Falling Leaves

25
November

I’ve never given it much thought, but on this occasion, for some unexplained reason I did.  I’d watched it happen countless times but now I found myself staring out the window at two enormous maple trees in the courtyard, observing the leaves, as they do very Fall, come down.  For perhaps eight or ten minutes I stayed focused on the scene.

Questions I’d never considered came to mind – some interesting, others a trifle strange.  Have you ever thought about the following?  Are falling leaves to be viewed as an end or a beginning?  Why do some trees shed most of their leaves rapidly while others hold them much longer?  Are they competing against one another?  Which one wins – the tree losing its leaves first or the one that holds on to them longer?  Do trees regard their leaves as an adornment as we humans do, or as unwelcome camouflage, obscuring its permanent structure of sturdy trunks and graceful branches?  Is it in part good riddance – the leaves being a burden, or is there a sense of loss, of abandonment?  Do trees recognize there will be another crop arriving in  the Spring or  are they surprised when a new cycle begins?
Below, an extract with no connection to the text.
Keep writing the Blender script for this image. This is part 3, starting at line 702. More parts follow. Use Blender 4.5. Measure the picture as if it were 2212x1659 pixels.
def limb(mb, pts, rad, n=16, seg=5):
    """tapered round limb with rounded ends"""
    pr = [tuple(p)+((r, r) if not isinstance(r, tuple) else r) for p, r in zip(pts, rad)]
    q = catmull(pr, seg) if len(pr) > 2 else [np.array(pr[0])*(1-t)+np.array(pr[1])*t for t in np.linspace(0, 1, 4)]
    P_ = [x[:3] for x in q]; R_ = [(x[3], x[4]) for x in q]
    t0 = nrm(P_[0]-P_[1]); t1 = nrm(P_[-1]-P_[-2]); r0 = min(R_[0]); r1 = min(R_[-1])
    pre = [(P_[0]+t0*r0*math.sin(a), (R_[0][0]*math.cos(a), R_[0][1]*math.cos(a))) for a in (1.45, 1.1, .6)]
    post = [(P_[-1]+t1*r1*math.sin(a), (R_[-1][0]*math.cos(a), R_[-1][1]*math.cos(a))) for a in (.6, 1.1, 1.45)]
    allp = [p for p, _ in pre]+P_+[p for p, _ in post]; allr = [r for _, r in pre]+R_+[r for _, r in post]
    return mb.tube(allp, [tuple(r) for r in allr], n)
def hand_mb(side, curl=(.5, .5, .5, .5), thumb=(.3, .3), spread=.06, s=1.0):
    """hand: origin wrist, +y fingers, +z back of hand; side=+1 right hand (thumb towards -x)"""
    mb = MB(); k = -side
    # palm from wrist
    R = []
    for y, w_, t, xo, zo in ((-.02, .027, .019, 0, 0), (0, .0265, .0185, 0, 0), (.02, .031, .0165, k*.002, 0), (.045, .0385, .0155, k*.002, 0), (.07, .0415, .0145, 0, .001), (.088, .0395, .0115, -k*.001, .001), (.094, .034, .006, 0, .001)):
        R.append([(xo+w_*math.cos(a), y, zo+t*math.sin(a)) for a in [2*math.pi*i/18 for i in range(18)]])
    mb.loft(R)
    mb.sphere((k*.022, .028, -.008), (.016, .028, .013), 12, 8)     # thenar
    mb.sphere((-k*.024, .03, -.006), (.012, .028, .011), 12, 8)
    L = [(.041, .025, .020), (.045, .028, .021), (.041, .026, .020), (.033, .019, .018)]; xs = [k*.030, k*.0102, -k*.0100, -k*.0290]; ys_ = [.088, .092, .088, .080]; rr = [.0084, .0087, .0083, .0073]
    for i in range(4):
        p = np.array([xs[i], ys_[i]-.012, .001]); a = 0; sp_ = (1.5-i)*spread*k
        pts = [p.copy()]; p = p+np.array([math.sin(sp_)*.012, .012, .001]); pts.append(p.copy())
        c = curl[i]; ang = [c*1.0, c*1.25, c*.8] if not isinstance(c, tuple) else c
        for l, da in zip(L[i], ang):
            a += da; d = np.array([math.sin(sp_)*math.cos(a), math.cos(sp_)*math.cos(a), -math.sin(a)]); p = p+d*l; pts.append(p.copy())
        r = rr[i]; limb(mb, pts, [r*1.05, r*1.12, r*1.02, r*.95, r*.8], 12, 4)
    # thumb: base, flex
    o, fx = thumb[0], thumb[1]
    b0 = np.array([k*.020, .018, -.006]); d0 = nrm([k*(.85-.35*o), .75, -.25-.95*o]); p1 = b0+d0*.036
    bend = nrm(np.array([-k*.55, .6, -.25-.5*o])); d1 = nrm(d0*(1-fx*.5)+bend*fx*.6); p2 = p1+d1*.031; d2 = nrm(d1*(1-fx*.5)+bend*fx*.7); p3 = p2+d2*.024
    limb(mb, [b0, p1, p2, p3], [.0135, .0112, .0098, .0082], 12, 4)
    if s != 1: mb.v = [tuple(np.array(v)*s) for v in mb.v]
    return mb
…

Considering a single tree, is there a pattern or  sequence to  falling leaves?  Do those near the crest go first, while the others follow or is it the ones closest to the ground, or is it completely haphazard, without rhyme or reason?

Notice, unless there’s absolutely no breeze leaves just don’t fall straight down.  They glide, twist and turn, flutter, travel, often a good distance from their point of origin.  Some resist a downward path, instead catching an upward draft,  gracefully ascend for a time before submitting to the inevitable pull of gravity.

What about those leaves that never fall off, but remain attached to the tree throughout the fall and winter.  Is jt their function to remind us that others will return in the Spring.  Do they regret having been unable to join the others?  I think not because those strewn on the ground will soon crumble, pile up or be ground up, cast away and treated with indifference for the most part – as are most things, once they’ve served their purpose.